As we follow Samson to a petrol station, another story emerges. The police were trying to prevent rival jerabo gangs from killing each other over control of the sinkhole. His just-acquired passenger goes into the petrol station’s shop and comes out carrying a sticky sweet orange soda. After shaking Samson’s hand and thanking him profusely for his help, I put out my hand to thank his passenger. Even his teardrop tattoos look surprised.

Kelvin Tembo is the chairman of Chapamo. He’s the dude, the boss, the man, and he helped to negotiate the 2015 deal with Lungu. Sharp, polite, the kind of face your eyes just slide over. And he is eager to tell his side of the story: Thanks to Lungu’s generosity, the jerabos were turned into peaceful miners.

I ask Kelvin if a new allocation would be granted to Chapamo, and he says, “Yes, there’s no ‘no’. Just yes. We will get another allocation very soon.”

The fix is in.

I’m getting frantic calls from back home. Looks like Southern Africa is heading fast toward hard lockdowns. Time to get out of Zambia, especially as we can’t publish the story from within the country.

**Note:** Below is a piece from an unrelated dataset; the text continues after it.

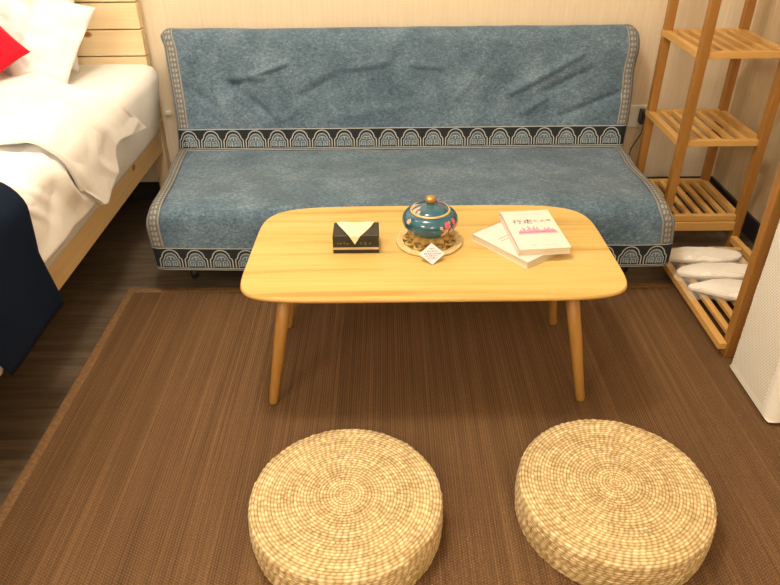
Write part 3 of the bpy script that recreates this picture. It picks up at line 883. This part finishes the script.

Freelancers on tourist visas? Print the story in a country where local media is being closed down and editors arrested? No way. Zambian jails, ouch.

We’re stuck behind a truck with a long tail of cars and buses. Be Zen, light a cigarette and stare out the window. The view hasn’t changed a great deal in hours. Women in brightly colored chitenges, a saronglike dress, hawking vegetables from raw wooden tables piled up with tomatoes, butternuts, sweet potatoes, cucumbers and groundnuts.

Dried tilapia, the fish of choice for East Africa, held aloft in hope of a sale. And then there’s charcoal. Lots of charcoal. Bags as high as half a man, great chunks of the stuff that burn to the devil’s specs, cook an entire nation’s food and consume forests.

Nathalie swerves around a pothole. Rain on the horizon and the dawning realization that we are not going to make the Namibian border before it closes.